_REQUIRED TASK_.
Copy the listing below line for line, starting at its first line and ending with the line that has "C = sc.collection" in it. Add nothing.
— Start of DATA LINES —
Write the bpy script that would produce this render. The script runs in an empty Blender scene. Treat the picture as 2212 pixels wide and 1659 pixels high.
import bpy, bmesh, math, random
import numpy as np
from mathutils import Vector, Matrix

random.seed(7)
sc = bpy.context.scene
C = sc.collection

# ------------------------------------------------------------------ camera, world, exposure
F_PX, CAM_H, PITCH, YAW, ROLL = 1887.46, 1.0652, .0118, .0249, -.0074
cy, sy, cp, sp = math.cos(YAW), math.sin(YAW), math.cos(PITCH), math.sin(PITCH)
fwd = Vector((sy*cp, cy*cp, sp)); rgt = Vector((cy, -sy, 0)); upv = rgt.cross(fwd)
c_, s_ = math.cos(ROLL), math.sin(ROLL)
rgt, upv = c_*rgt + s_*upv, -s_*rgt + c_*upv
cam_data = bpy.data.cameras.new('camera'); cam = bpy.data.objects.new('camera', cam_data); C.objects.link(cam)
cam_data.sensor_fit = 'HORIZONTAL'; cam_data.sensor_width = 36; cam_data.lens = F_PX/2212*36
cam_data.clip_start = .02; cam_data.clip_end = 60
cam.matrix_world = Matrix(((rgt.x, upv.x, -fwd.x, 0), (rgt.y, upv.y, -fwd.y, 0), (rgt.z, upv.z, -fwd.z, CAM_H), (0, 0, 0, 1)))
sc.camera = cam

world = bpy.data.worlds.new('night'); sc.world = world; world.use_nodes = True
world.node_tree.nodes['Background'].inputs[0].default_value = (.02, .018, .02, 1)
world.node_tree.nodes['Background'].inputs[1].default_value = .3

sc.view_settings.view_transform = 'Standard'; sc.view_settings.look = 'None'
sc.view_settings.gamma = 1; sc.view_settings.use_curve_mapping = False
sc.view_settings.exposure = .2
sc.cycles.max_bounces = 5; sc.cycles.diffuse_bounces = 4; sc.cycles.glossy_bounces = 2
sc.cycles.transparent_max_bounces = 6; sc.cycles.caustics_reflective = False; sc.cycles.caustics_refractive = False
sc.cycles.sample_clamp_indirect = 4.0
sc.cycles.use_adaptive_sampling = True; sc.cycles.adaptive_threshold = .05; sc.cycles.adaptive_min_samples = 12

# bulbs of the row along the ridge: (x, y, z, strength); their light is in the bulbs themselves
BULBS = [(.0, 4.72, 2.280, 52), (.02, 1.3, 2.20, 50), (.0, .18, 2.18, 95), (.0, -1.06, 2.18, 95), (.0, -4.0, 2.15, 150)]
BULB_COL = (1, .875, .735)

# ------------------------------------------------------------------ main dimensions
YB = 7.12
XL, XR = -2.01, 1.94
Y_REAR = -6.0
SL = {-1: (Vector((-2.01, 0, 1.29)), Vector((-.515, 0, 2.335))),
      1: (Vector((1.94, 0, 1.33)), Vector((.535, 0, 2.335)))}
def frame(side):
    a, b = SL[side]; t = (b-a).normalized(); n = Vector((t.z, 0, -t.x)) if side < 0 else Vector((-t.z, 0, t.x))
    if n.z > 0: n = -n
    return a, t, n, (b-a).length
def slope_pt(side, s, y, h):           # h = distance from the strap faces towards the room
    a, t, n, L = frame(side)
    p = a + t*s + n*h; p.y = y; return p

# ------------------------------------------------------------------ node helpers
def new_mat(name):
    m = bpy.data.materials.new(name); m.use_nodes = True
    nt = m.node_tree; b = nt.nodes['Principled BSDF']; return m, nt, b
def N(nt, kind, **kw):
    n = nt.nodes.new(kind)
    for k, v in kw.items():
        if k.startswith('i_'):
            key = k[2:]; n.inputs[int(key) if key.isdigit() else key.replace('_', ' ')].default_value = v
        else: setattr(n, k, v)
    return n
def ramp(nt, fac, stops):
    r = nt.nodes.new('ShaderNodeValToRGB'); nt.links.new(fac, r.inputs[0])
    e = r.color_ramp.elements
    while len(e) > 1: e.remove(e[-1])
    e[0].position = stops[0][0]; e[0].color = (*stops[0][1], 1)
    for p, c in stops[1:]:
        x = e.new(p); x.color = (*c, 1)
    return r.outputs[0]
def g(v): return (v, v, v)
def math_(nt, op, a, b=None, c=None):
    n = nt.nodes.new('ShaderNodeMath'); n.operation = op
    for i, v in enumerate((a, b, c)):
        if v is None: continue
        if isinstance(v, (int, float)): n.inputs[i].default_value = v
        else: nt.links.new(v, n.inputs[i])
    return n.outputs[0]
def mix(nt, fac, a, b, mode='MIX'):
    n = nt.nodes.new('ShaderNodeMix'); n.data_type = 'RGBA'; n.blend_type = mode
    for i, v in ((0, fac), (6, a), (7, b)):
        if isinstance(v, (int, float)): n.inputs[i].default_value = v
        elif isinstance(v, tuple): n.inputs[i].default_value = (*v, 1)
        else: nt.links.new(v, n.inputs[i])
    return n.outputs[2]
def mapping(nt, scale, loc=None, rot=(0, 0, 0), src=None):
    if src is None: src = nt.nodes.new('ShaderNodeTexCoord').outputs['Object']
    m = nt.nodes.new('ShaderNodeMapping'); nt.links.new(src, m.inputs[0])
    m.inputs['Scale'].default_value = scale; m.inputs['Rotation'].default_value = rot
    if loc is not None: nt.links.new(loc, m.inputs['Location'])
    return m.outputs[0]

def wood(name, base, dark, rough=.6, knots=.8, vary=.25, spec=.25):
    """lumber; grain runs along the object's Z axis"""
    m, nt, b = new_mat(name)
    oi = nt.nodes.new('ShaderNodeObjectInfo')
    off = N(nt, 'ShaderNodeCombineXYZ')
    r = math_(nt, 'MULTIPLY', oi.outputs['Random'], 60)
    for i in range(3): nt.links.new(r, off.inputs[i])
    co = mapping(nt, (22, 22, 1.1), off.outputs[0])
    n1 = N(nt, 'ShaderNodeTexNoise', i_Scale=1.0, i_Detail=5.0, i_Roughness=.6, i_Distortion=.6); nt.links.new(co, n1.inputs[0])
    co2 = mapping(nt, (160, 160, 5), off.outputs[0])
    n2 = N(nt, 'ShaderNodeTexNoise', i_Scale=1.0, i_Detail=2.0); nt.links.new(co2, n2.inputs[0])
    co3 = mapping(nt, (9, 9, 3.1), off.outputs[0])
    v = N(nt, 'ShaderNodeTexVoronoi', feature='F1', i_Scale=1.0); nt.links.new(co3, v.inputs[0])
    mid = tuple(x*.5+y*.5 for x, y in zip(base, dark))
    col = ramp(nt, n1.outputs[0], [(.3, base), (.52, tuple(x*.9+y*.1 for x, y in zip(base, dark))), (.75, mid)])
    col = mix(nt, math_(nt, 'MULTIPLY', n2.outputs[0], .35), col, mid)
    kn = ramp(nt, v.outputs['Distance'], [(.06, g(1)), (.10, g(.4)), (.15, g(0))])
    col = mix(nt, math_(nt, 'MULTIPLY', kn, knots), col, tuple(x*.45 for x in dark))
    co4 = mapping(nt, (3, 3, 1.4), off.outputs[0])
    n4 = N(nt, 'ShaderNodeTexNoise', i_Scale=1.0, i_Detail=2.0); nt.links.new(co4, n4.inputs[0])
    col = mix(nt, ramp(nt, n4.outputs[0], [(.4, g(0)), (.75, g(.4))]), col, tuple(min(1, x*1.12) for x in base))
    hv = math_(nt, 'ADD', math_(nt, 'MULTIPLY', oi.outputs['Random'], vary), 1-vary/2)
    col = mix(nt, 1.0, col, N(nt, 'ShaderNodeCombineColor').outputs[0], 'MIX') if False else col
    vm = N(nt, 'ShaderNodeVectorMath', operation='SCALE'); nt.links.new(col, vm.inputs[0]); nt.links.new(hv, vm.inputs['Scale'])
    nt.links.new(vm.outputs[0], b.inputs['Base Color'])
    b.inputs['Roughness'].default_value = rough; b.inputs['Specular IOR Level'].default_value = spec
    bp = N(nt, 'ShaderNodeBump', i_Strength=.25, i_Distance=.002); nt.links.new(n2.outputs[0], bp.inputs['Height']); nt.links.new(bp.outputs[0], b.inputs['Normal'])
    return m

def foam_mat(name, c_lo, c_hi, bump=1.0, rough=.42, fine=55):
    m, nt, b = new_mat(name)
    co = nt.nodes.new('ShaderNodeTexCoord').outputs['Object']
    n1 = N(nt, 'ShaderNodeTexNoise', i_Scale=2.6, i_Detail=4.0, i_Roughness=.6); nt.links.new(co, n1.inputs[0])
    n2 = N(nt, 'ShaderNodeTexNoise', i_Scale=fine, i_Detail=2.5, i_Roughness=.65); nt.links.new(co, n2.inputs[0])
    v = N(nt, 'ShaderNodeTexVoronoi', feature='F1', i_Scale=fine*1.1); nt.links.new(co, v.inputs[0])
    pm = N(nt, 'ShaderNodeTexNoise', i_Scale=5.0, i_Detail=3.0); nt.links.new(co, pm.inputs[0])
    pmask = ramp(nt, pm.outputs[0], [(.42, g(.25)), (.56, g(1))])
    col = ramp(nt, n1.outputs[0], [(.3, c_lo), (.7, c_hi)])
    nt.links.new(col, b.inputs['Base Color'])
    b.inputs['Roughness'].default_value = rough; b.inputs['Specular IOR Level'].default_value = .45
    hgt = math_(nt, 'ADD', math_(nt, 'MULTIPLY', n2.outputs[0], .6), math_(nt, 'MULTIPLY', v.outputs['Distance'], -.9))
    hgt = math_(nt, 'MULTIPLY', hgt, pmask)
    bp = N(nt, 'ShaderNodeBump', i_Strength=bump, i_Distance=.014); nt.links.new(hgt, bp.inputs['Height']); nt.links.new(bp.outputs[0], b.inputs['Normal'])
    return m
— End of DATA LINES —
_WRITTEN REPLY_.
Write the bpy script that would produce this render. The script runs in an empty Blender scene. Treat the picture as 2212 pixels wide and 1659 pixels high.
import bpy, bmesh, math, random
import numpy as np
from mathutils import Vector, Matrix

random.seed(7)
sc = bpy.context.scene
C = sc.collection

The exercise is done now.